Философско-художественные исследования П.А.Флоренского в области иконописного искусства представляют с этой точки зрения огромный интерес.
«Так в художественном творчестве, — пишет он, — душа восторгается из дольнего мира и всходит в мир горний. Там, без образов, она питается созерцанием сущности горнего мира, осязает вечные ноумены вещей и, напитавшись, обремененная ведением, нисходит вновь в мир дольний. И тут, при этом пути вниз, на границе вхождения в дольнее, ее духовное стяжание облекается в символические образы — те самые, которые, будучи закреплены, дают художественное произведение. Ибо художество есть оплотневшее сновидение» [646] .
646
Там же. С. 47.
Флоренский нашел точные слова, смыслом своим проникающие в суть источника истинного искусства.
Также знаменательны его мысли о механизме энергетического взаимодействия между художником и Высшим миром, «…есть два рода образов: переход через границу миров, соответствующий восхождению, или вхождение в горнее, и переход нисхождения долу. Образы же первого — это отброшенные одежды дневной суеты, накипь души, которой нет места в ином мире, вообще — духовно неустроенные элементы нашего существа; тогда как образы нисхождения — это выкристаллизовавшийся на границе миров опыт мистической жизни. Заблуждается и вводит в заблуждение, когда под видом художества художник дает нам все то, что возникает в нем при подымающем его вдохновении, — раз только это образы восхождения: нам нужны предутренние сны его, приносящие прохладу вечной лазури, а то, другое есть психологизм и сырье, как бы ни были искусно и вкусно разработаны» [647] .
647
Там же. С. 47–48.
Флоренский здесь подметил очень интересный энергетический процесс, связанный с явлением «эволюция — инволюция», понятия, существующие лишь в неразрывности друг с другом. Художник, несущий в себе истинное искусство, в данном процессе выполняет роль Творца с большой буквы (нередко и являясь им в действительности), который подобно Жертве Высокой Сущности спускается в низший мир, принося этому миру необходимые для дальнейшей эволюции последнего энергетические дары. И когда дух этого художника, после краткого путешествия в мир иного измерения, входит в плотные слои материи, в них сгорает все наносное, ненужное и мешающее созданию художественного образа, который может обрести характер символа.

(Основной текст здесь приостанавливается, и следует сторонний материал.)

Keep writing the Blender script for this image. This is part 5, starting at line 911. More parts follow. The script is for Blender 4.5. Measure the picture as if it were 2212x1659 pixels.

Космическое творчество, а оно включает и художество, как важнейшую свою часть, происходит на узкой грани, похожей на лезвие бритвы, энергетического взаимодействия эволюции и инволюции. Без инволюции не может существовать эволюция. Без плотной материи не могут быть созданы совершенные художественные формы, несущие в себе отражение Красоты нездешних миров.
«Художество нисхождения, — справедливо утверждает Флоренский, — как бы оно ни было несвязно мотивировано, очень телеологично, — кристалл времени во мнимом пространстве; напротив, при большой даже связности мотивировок, художество восхождения построено механически, в соответствии со временем, от которого оно отправлялось. Идя от действительности в мнимое, натурализм дает мнимый образ действительности, пустое подобие повседневной жизни; художество же обратное — символизм — воплощает в действительных образах иной опыт, и тем даваемое им делается высшей реальностью» [648] .
648
Флоренский П.А.Иконостас. М., 1994. С. 48.